2. Other people in the writing group said it, too: it's very helpful to have to check in, and to know that other people are struggling with similar problems: how to get down to work, whether it's okay to count organizing time as contributing to writing, recovering from the problems of OBE. I like to think of myself as an introvert, and it's pretty plain that I'm not gregarious, but I've done as much as I have this summer (about 10K words toward a book, and a conference paper, and some translation), because of the support of two online writing groups and one real-life one. I love feeling that I have company. Partly it's that the company replaces the discouraging voices in my head. And it is wonderful to get encouragement from other writers. (This is also making me think I have to do more to encourage my students with their writing. I try to do this, of course; but it's so easy to point out problems, and harder to cheer them on, especially when cheering results in questions like "if I'm doing so well, why is this a C?" How do you come up with encouraging comments that don't imply you give A's for effort?)

3. I was reminded of how much gets done in regular work sessions. I know this, of course. But knowing it is one thing, and seeing it happen day after day is something else.

4. I learned that it really does pay off to work on outlining, focus, thesis, and topic sentences.

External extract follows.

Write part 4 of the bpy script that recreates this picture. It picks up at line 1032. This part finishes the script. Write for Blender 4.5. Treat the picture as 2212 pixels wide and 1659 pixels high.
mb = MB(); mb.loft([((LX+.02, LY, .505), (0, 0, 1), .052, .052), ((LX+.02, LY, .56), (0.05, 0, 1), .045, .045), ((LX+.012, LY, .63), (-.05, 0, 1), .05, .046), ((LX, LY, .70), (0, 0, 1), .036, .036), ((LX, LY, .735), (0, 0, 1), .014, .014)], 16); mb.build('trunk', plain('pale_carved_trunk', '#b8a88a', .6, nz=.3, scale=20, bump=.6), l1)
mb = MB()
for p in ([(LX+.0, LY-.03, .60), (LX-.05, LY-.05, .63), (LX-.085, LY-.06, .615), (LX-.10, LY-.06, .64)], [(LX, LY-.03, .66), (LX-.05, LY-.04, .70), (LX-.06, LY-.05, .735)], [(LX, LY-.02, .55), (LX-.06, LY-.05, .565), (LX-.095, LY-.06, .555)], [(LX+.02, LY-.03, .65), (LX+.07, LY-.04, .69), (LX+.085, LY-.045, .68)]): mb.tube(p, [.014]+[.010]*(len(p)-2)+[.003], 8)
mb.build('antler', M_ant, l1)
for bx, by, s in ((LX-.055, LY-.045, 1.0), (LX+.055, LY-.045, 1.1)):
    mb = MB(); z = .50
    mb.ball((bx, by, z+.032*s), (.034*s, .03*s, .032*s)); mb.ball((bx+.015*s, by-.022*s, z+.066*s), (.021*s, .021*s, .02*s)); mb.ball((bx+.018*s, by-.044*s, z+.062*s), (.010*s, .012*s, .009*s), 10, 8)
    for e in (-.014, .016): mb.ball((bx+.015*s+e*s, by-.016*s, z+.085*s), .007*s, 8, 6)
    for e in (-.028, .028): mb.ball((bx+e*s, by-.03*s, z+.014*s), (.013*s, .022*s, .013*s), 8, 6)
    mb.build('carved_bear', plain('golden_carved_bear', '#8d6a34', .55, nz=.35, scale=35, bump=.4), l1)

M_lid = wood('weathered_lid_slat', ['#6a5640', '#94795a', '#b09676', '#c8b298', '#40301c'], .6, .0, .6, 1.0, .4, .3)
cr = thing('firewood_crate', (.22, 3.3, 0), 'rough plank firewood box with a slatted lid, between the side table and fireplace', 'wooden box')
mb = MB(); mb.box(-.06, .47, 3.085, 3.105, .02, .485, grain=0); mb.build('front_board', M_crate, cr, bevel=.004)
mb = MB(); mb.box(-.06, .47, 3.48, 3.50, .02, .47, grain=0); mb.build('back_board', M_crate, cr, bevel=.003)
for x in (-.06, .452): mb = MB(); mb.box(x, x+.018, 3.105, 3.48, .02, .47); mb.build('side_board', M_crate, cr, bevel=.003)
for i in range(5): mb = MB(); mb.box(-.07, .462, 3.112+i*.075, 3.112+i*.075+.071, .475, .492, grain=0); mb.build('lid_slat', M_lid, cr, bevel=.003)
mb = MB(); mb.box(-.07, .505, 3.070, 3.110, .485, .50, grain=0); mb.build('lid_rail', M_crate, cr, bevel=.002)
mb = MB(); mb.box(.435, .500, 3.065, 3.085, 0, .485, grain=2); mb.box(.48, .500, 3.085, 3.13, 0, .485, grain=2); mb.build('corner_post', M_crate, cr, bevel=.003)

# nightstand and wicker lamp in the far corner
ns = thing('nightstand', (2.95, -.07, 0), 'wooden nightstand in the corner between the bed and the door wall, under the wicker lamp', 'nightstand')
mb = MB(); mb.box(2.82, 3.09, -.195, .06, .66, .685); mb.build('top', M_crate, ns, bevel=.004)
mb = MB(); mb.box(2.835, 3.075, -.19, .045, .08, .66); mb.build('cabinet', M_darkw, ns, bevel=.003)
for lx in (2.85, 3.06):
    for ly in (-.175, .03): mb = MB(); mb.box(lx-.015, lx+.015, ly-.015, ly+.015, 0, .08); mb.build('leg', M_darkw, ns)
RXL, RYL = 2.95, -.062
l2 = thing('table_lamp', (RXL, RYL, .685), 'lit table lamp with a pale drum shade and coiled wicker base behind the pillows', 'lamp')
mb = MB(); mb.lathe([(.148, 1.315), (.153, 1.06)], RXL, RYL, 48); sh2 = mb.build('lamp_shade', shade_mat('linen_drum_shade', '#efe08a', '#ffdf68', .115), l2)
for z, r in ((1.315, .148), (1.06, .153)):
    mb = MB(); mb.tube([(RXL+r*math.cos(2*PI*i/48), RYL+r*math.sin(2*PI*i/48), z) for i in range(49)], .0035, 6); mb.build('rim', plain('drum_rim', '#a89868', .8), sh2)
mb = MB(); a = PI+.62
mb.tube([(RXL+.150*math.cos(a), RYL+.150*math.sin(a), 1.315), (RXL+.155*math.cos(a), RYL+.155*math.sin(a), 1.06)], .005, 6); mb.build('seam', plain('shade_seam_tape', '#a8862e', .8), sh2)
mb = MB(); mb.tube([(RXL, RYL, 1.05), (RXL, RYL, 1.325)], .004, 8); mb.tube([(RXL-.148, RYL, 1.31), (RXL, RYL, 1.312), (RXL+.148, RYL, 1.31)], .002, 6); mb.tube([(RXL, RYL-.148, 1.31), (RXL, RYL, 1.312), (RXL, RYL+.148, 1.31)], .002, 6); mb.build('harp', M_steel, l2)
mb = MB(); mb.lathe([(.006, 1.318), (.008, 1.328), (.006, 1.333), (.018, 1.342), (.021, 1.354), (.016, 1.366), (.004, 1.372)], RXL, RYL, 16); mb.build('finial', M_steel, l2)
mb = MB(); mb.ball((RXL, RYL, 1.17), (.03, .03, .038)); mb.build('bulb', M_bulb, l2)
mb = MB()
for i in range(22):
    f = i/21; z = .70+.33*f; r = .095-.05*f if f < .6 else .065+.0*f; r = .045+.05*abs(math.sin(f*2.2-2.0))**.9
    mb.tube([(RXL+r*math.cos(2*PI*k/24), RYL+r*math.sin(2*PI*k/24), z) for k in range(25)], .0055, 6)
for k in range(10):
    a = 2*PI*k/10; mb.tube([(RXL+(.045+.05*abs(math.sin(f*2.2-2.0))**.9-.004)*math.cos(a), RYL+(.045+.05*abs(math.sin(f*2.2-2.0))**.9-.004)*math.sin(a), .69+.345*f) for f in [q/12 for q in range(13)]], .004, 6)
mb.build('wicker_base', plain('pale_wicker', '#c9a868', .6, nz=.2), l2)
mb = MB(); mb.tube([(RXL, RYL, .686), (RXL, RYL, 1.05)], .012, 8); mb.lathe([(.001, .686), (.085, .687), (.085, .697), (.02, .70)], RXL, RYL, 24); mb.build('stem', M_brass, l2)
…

Writing is easy, for me. If you give me a topic and half an hour, I'll give you 500 words on the topic. They may include some plot summary; they may not be well-organized; but I can most certainly deliver 500 words. This is both good and bad. The good is probably obvious. The downside is that I am often tempted just to keep producing words on related topics, without figuring out what I'm doing. Then at some point I'm struggling to find the pony in a vast heap of manure, juggling pages of printout and crossing out whole paragraphs, underlining the few bits that look like argument, turning (where possible) to a trusted friend who is brilliant at figuring out what I really ought to be saying. This friend's complicated life means I'm having to think for myself quite a lot more, which is a good thing. Apparently I can come up with an argument when I'm forced to (and after a certain amount of pre/free-writing). The topic sentences I came up with for my summer article are working as thesis statements for chapters. They will undoubtedly undergo revision as the project develops, but they are very, very, very helpful, as are the other entries in the outline I devised for this project. With these, I can sit down and give you 500 useful words.

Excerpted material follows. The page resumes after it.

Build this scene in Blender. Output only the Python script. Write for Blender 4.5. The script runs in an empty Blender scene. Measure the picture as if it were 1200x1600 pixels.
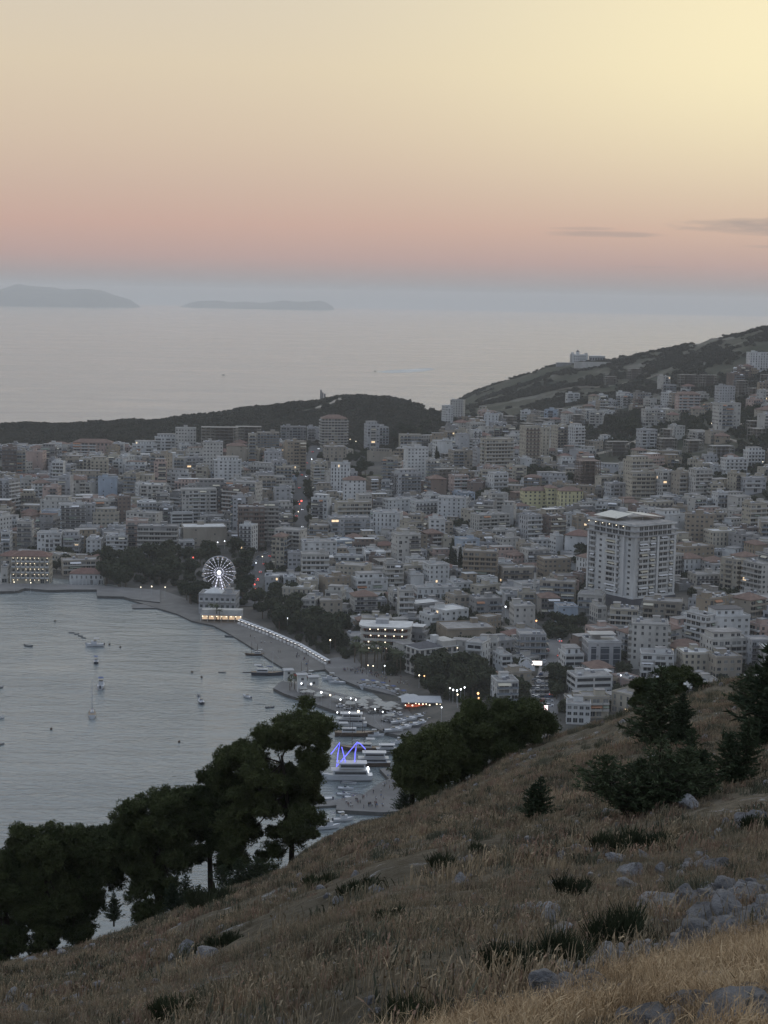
import bpy, math, random
import numpy as np
from mathutils import Vector, Matrix
random.seed(7); rng = np.random.default_rng(7)
SC = bpy.context.scene
COL = SC.collection
rad = math.radians

# ---------------------------------------------------------------- camera
H = 192.0; FPX = 2600.0; PITCH = rad(7.32); ROLL = rad(1.06)
_F = Vector((0, math.cos(PITCH), -math.sin(PITCH))); _R0 = Vector((1, 0, 0)); _U0 = Vector((0, math.sin(PITCH), math.cos(PITCH)))
_R = math.cos(ROLL)*_R0 + math.sin(ROLL)*_U0; _U = -math.sin(ROLL)*_R0 + math.cos(ROLL)*_U0
cd = bpy.data.cameras.new('camera'); cam = bpy.data.objects.new('camera', cd); COL.objects.link(cam)
cam.matrix_world = Matrix(((_R.x, _U.x, -_F.x, 0), (_R.y, _U.y, -_F.y, 0), (_R.z, _U.z, -_F.z, H), (0, 0, 0, 1)))
cd.sensor_fit = 'VERTICAL'; cd.sensor_height = 36; cd.sensor_width = 27; cd.lens = FPX/1600*36
cd.clip_start = 0.3; cd.clip_end = 300000
SC.camera = cam

# ---------------------------------------------------------------- exposure, world, sun
SC.render.engine = 'CYCLES'
SC.view_settings.view_transform = 'Standard'; SC.view_settings.look = 'None'
SC.view_settings.exposure = 0; SC.view_settings.gamma = 1
SC.cycles.volume_bounces = 1; SC.cycles.max_bounces = 6; SC.cycles.diffuse_bounces = 2; SC.cycles.glossy_bounces = 2
SC.cycles.transparent_max_bounces = 8; SC.cycles.use_denoising = True
SC.cycles.use_adaptive_sampling = True; SC.cycles.adaptive_threshold = 0.02
SUN_AZ = rad(46); SUN_EL = rad(7)
SKY_BACK = 0.72       # how much the half of the sky away from the sunset is darker
w = bpy.data.worlds.new('World'); SC.world = w; w.use_nodes = True
nt = w.node_tree; nt.nodes.clear()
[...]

So despite the pressure I feel to "keep writing," sometimes the most important thing is to stop writing and start thinking. Z of course said this long ago. (I can't find the exact post: it was about planning her dissertation carefully, then writing one page a day, and being done in a year. But here and here are related and interesting posts.)

5. (added as an update) I am motivated to do things early. Way early. The closer a deadline comes, the more I panic and struggle. If I ever knew this about myself, I forgot, because of living a life in which deadlines cascaded. But I found this summer that I love getting things done early. Back in July, I turned in a manuscript review a month early, and now I am thanking my Earlier Self for getting that done. It was rather fun at the time; it would be a drag now. There are other things I wish I had done earlier in the summer (syllabi!), and a thing I did just this morning that was due today; but at least, keeping in mind the deadline, I got it in by noon instead of close of business, and it's off my plate. I expect there will still be problems with deadlines in my life, but I am going to try to apply this discovery in as many ways as I can, and hope that with time, I will clear out all the past-due stuff and move to doing as much as possible well in advance, like Jonathan. Of course this will not stop me having to read committee documents at the last minute, because other people will still turn things in as late as possible; but at least I will not be reading committee homework at the last minute when I meant to be using the same minute for other work.

Yes, I can tell the semester hasn't started yet, because I am full of good intentions.

1 comment:

Z said...

It was on my old blog, on blogger, but it's archived here: http://zblackground.wordpress.com/2006/08/02/writing-is-like-walking/

Which doesn't mean I got anything of note done this summer, of course ... but then as you say, it's not writing that is the problem!!!